O Brasil recebeu perto de 4,9 milhões de escravos, pelo comércio no Atlântico, enquanto a América do Norte importou aproximadamente 389 mil, segundo o Banco de Dados do Tráfico Negreiro Transatlântico, da Universidade Emory, Atlanta. Acredita-se que o Rio tenha importado mais escravos do que qualquer outra cidade das Américas, derrotando lugares como Charleston, Carolina do Sul, e Kingston, Jamaica. Ao todo, o Rio recebeu mais de 1,8 milhão de escravos negros, 21,5 por cento de todos os escravos trazidos para as Américas.

"Os horrores cometidos aqui são uma mancha na nossa história", disse Tânia Andrade Lima, arqueóloga-chefe da escavação no Valongo.

O cais sórdido funcionou até a década de 1840 quando as autoridades o enterraram sobre docas mais elegantes projetadas para receber a nova imperadora do Brasil, vinda da Europa. Ambos os cais terminaram sendo enterrados por um aterro sanitário e um distrito portuário residencial, chamado Pequena África.

O Brasil aboliu a escravidão em 1888, tornando-se o último país das Américas a fazê-lo.

Muitos descendentes dos escravos se instalaram onde o mercado negreiro funcionava antes, com idiomas africanos sendo falados na área até o século XX. Embora o bairro esteja ganhando reconhecimento como berço do samba, uma das tradições musicais mais reverenciadas do país, ele foi negligenciado durante muito tempo pelas autoridades.

Para complicar ainda mais o debate sobre como o passado do Rio deveria ser equilibrado em conjunto com a reconstrução frenética da cidade, algumas famílias ainda moram sobre sítios arqueológicos, às vezes, escavando o patrimônio brasileiro por conta própria.

"Quando eu vi os ossos, pensei que fossem o resultado medonho de um assassinato envolvendo antigos moradores", afirmou Ana de la Merced Guimarães, 56 anos, que mora em uma casa antiga situada acima de um ponto de desova de escravos mortos, usado até meados da década de 1830. Aproximadamente 20 mil pessoas foram enterradas ali. Operários que reformavam a casa em 1996 toparam com os restos mortais da cova coletiva.

As autoridades têm planos de construir um projeto de veículo leve sobre trilhos em sua rua, o que pode levar a muitas descobertas. "Este foi um local de crimes indescritíveis contra a humanidade, mas também é onde moramos", disse Guimarães, reclamando que os órgãos públicos deram pouco apoio à sua organização.

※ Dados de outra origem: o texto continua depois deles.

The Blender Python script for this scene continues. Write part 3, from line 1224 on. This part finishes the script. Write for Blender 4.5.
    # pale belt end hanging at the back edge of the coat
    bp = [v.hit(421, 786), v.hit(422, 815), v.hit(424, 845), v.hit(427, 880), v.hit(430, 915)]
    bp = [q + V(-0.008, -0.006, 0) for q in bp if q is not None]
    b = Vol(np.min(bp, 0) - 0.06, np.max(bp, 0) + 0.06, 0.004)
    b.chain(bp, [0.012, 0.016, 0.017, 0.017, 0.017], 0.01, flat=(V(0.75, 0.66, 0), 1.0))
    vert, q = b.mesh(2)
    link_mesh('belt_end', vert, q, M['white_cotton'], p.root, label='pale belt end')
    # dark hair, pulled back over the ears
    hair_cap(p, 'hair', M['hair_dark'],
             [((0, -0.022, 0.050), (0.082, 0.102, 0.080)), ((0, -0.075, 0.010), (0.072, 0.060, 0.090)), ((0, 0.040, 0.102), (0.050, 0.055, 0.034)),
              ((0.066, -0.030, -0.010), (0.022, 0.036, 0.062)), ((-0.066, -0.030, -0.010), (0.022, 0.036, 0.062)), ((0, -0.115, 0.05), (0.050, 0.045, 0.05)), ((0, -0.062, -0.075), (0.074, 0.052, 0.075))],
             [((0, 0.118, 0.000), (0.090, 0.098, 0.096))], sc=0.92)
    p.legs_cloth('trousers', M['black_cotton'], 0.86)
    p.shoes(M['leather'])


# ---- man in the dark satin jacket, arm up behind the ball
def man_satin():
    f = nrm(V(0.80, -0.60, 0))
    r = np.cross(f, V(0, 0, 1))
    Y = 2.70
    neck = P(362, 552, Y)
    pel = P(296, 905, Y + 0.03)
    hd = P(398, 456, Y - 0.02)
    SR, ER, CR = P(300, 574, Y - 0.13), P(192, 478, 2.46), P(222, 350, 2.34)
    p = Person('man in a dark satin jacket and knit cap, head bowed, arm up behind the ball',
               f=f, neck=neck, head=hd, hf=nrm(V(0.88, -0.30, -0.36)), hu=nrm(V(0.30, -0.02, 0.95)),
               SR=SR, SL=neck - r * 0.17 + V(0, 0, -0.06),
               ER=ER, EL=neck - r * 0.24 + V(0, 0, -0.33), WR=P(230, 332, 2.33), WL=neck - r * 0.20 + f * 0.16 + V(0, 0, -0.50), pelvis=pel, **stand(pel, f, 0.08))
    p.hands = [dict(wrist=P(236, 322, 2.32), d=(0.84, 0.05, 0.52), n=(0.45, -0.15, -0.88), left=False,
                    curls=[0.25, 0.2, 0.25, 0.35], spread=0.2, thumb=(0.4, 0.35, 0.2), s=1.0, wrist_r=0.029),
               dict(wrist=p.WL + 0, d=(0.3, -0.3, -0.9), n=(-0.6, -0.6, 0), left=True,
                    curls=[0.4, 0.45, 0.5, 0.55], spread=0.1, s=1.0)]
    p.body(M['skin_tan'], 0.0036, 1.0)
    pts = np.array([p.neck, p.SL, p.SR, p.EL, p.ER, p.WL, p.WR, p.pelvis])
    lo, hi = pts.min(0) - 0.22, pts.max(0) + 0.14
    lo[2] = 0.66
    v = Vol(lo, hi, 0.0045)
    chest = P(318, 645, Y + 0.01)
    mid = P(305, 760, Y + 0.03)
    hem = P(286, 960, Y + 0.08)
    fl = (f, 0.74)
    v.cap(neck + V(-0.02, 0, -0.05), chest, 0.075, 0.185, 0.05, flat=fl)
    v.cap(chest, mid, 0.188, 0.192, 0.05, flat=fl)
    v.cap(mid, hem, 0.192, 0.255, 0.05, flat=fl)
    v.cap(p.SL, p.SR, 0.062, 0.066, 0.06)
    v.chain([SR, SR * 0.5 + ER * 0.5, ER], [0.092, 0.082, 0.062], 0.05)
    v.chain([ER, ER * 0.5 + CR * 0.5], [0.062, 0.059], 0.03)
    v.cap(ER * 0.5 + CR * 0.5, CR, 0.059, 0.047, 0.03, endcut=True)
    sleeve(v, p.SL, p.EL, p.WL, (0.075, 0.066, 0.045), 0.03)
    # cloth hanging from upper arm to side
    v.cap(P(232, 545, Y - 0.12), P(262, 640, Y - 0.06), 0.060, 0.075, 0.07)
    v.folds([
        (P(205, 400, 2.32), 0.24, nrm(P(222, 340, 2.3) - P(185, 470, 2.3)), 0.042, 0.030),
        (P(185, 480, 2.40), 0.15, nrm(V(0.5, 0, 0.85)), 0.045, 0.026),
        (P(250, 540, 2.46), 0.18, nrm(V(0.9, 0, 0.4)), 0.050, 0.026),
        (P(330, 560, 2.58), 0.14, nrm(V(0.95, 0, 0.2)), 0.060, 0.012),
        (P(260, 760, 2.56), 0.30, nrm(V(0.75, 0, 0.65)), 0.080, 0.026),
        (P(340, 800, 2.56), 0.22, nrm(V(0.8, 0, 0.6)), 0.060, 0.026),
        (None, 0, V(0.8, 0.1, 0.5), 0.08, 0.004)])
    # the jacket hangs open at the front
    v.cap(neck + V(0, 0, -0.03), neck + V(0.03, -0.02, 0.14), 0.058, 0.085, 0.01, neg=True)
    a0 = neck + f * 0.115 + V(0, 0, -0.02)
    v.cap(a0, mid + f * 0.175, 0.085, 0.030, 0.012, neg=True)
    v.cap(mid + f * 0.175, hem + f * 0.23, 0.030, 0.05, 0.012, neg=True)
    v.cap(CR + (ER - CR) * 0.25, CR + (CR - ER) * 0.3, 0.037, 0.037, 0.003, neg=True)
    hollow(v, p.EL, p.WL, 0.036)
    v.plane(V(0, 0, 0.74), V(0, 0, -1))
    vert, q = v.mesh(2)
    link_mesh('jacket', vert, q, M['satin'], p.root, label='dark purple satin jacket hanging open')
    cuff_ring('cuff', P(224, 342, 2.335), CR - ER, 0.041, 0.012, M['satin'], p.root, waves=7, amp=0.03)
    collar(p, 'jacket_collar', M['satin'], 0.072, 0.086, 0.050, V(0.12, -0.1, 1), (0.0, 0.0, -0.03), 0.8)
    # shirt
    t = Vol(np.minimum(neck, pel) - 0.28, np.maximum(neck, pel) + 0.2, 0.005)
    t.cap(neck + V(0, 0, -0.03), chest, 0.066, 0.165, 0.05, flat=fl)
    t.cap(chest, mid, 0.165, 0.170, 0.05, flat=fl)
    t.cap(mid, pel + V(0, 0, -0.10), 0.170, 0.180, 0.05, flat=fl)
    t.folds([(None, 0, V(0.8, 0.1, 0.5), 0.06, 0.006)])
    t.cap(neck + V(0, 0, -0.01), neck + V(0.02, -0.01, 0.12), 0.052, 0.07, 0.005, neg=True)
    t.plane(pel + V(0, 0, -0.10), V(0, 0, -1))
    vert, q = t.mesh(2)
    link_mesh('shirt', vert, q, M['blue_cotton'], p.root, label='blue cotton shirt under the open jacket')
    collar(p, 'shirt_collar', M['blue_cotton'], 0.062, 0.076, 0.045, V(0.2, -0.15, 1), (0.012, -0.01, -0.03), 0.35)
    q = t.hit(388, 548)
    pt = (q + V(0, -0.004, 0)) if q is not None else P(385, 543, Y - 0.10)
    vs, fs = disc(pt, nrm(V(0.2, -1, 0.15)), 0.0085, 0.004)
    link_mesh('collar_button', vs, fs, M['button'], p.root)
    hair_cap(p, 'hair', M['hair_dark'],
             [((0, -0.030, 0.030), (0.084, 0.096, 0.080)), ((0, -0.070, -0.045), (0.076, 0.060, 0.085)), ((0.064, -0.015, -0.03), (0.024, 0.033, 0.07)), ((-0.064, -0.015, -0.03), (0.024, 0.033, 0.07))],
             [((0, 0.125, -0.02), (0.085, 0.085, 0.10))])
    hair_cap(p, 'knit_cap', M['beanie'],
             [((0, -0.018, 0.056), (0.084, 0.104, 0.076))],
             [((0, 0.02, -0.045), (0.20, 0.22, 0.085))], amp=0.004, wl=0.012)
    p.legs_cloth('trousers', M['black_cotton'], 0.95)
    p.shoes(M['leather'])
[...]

Washington Fajardo, consultor do prefeito do Rio, disse que foram tomadas medidas nos sítios arqueológicos, incluindo a nomeação do porto dos escravos como área de proteção ambiental. Um plano criaria um laboratório onde os visitantes poderiam ver os arqueólogos estudando material dos sítios.

Entretanto, Cláudio Lima Castro, urbanista, foi crítico. "Os arqueólogos estão expondo as bases da nossa sociedade desigual enquanto testemunhamos uma tentativa perversa de transformar a cidade em algo que lembra Miami ou Dubai", ele assegurou. "Nós estamos perdendo uma oportunidade de nos concentrarmos em detalhes de nosso passado, e quem sabe até aprender com ele."